# Data for this exercise start
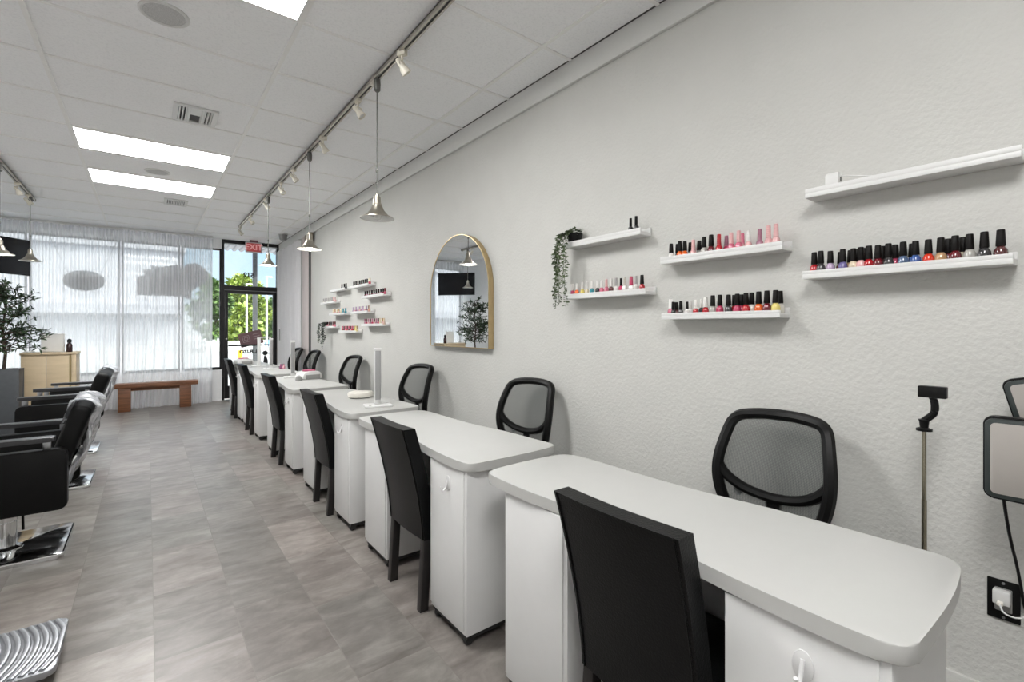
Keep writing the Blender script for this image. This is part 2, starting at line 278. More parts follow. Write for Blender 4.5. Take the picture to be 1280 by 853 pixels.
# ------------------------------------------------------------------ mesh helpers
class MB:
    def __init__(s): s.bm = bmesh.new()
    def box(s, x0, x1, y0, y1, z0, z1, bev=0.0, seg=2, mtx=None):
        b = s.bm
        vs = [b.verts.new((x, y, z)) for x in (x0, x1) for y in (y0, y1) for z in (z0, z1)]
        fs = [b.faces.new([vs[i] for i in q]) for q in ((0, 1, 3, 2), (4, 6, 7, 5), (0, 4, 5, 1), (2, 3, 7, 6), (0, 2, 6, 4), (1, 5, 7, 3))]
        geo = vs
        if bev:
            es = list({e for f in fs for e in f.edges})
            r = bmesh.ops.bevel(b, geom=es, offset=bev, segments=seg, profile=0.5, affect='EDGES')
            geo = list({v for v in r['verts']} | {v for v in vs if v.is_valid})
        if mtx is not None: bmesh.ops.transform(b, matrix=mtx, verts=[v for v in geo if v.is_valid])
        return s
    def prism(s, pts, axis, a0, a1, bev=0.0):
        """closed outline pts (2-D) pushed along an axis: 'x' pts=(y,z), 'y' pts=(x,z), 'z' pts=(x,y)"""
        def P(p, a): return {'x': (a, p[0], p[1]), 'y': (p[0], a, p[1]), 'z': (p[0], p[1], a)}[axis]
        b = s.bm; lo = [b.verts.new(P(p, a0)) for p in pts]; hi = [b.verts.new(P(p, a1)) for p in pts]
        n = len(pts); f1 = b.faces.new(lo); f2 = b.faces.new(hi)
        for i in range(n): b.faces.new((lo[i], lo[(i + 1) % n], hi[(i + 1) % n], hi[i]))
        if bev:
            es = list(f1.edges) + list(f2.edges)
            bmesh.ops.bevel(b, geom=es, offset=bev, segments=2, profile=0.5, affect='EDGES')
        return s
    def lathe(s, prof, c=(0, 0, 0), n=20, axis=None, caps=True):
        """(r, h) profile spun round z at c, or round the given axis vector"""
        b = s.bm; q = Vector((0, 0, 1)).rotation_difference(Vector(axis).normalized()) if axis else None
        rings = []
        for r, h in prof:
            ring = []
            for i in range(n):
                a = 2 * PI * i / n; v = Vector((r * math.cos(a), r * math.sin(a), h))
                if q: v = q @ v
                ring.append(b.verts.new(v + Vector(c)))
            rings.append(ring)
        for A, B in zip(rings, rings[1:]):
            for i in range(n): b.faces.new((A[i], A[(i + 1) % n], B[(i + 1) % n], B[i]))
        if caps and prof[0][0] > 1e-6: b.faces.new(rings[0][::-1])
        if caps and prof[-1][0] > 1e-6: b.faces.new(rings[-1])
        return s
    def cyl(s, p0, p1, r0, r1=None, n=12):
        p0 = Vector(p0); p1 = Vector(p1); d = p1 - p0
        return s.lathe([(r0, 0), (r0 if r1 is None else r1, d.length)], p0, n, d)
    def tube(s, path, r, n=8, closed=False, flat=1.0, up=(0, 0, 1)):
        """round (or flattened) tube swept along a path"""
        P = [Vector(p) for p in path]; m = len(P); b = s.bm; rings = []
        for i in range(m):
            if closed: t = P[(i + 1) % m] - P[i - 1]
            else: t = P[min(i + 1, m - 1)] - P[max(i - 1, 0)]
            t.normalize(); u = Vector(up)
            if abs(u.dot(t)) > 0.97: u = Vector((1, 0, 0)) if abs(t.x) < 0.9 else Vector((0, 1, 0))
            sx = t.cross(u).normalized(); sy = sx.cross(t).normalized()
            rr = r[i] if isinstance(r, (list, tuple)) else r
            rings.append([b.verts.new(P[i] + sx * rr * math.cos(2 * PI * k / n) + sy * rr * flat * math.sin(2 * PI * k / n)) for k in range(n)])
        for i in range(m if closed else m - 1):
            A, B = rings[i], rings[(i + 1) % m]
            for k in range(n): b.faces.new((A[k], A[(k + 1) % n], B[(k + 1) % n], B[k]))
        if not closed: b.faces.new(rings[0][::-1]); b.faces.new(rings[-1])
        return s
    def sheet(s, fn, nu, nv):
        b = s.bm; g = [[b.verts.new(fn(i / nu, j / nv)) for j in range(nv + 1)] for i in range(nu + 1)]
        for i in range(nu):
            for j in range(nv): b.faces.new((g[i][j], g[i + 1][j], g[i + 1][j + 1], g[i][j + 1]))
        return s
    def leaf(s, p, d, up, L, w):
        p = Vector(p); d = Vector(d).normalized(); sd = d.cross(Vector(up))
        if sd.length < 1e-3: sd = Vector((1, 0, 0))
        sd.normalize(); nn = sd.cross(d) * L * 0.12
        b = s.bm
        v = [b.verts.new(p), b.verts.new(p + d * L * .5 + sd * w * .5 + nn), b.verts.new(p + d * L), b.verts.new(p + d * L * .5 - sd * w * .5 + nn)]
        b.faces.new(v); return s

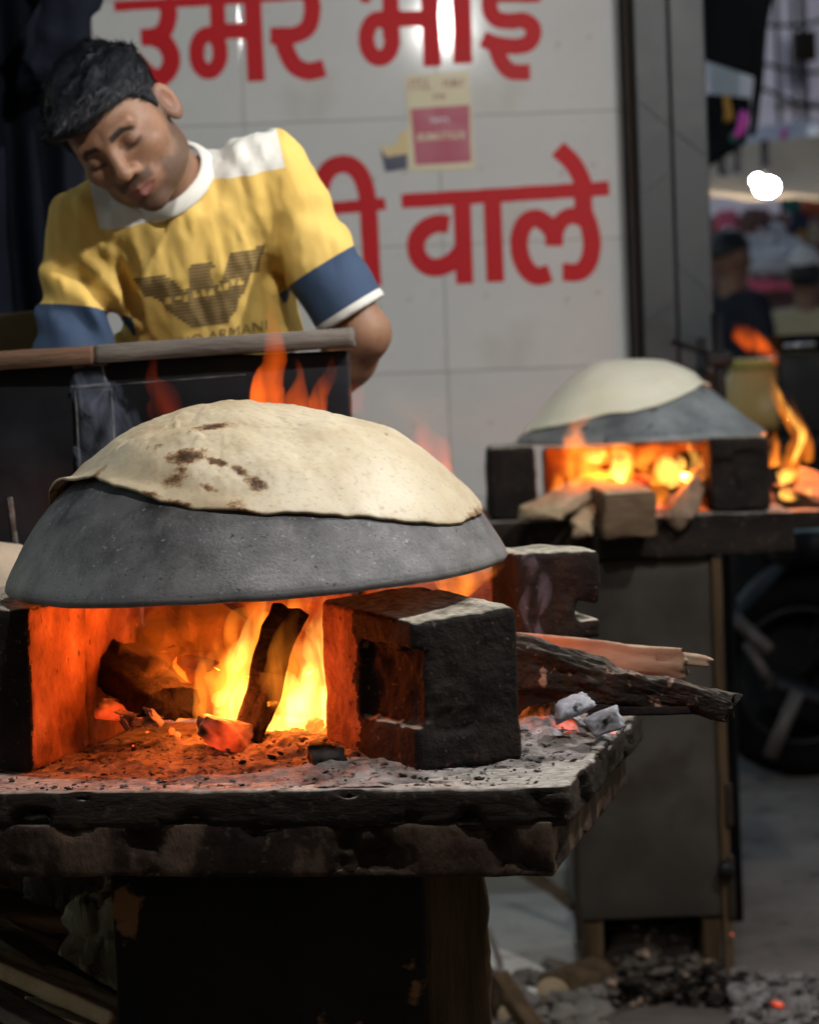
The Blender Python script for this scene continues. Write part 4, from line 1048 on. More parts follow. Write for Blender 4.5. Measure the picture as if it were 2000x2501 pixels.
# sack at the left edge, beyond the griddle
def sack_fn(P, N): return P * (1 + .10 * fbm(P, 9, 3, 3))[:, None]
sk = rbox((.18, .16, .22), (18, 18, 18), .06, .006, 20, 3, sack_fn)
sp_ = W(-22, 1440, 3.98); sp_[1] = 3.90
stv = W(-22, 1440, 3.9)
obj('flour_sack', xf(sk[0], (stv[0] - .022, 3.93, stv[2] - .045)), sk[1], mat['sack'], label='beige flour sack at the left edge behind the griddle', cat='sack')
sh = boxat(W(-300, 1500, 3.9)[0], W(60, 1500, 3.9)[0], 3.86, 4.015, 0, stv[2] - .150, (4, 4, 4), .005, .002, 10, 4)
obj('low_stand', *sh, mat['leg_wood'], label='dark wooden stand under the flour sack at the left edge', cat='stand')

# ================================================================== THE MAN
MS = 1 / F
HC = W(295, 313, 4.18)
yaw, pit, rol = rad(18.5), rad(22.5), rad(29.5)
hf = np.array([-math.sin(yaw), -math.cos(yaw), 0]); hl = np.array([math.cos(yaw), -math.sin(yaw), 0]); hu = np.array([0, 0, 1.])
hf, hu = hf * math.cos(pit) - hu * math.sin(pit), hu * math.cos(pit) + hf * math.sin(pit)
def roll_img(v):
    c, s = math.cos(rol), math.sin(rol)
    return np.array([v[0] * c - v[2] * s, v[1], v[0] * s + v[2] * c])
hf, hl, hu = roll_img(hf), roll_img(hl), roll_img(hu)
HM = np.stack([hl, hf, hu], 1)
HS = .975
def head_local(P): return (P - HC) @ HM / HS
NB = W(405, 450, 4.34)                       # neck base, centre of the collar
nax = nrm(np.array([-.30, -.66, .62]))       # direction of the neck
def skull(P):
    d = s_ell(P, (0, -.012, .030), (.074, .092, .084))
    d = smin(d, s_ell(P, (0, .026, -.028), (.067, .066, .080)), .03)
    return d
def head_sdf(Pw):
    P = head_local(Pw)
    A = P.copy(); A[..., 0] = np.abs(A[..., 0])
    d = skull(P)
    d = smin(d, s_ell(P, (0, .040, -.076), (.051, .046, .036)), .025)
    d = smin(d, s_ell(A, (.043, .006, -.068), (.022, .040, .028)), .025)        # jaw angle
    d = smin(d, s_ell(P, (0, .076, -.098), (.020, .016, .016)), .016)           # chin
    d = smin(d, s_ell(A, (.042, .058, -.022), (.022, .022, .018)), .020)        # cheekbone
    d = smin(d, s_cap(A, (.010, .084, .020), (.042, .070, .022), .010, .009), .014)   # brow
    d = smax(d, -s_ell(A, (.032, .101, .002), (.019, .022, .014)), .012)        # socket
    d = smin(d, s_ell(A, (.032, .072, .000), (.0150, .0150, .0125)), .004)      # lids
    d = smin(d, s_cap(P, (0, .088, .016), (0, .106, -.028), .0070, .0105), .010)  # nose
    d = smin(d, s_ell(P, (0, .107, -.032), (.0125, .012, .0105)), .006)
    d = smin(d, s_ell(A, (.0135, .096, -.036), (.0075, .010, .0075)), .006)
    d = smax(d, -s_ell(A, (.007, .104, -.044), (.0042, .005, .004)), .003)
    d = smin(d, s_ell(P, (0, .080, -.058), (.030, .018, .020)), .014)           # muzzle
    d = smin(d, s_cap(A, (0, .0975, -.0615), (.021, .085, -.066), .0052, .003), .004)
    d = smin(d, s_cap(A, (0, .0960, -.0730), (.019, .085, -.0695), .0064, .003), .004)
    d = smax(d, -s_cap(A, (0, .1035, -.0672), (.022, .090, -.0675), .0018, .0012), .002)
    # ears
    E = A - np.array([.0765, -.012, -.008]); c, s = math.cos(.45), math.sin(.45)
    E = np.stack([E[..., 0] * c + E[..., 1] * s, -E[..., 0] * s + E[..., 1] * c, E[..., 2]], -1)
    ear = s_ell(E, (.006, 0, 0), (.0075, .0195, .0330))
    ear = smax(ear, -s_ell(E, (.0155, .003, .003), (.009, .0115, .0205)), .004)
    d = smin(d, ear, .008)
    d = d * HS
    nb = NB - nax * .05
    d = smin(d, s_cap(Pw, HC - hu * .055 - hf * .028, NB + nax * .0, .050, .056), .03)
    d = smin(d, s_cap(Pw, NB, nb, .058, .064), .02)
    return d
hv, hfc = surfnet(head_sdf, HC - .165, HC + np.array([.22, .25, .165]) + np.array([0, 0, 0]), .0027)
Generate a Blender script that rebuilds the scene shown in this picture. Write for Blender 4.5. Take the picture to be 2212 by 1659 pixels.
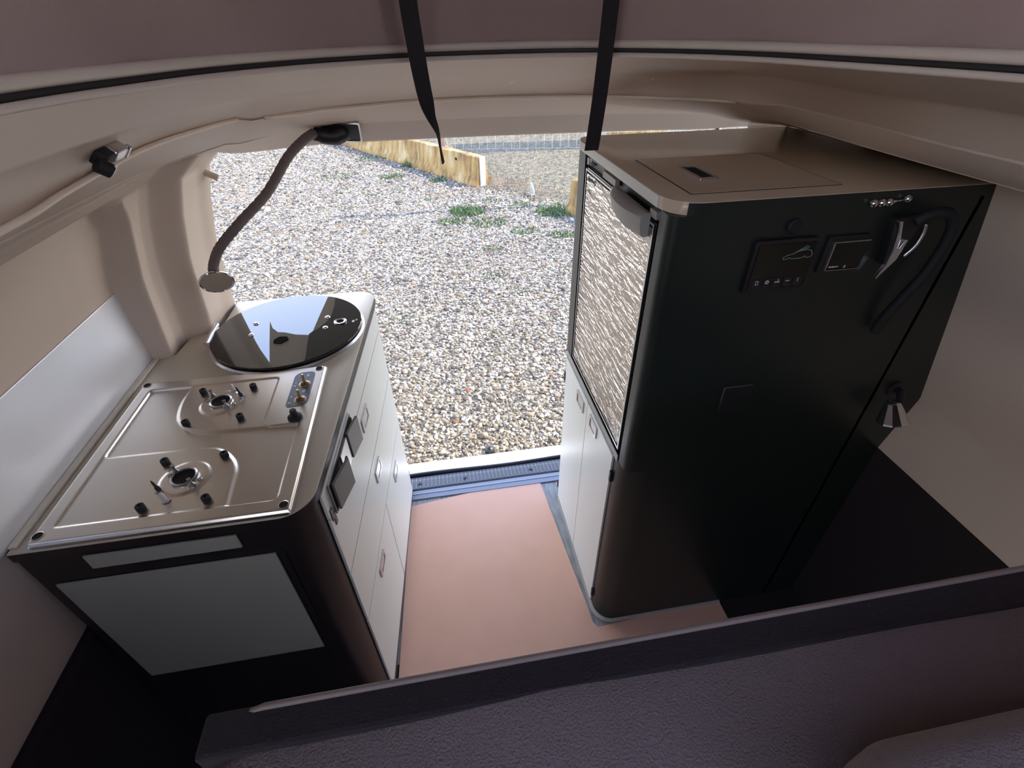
# Data for this exercise end
Set task> Make an exact transcription of the lines from the line with "The Blender Python" through the line with "obj('low_stand', *sh, mat['leg_wood'], label='dark", inclusive, omitting all others.

Answer for this exercise>
The Blender Python script for this scene continues. Write part 4, from line 1048 on. More parts follow. Write for Blender 4.5. Measure the picture as if it were 2000x2501 pixels.
# sack at the left edge, beyond the griddle
def sack_fn(P, N): return P * (1 + .10 * fbm(P, 9, 3, 3))[:, None]
sk = rbox((.18, .16, .22), (18, 18, 18), .06, .006, 20, 3, sack_fn)
sp_ = W(-22, 1440, 3.98); sp_[1] = 3.90
stv = W(-22, 1440, 3.9)
obj('flour_sack', xf(sk[0], (stv[0] - .022, 3.93, stv[2] - .045)), sk[1], mat['sack'], label='beige flour sack at the left edge behind the griddle', cat='sack')
sh = boxat(W(-300, 1500, 3.9)[0], W(60, 1500, 3.9)[0], 3.86, 4.015, 0, stv[2] - .150, (4, 4, 4), .005, .002, 10, 4)
obj('low_stand', *sh, mat['leg_wood'], label='dark wooden stand under the flour sack at the left edge', cat='stand')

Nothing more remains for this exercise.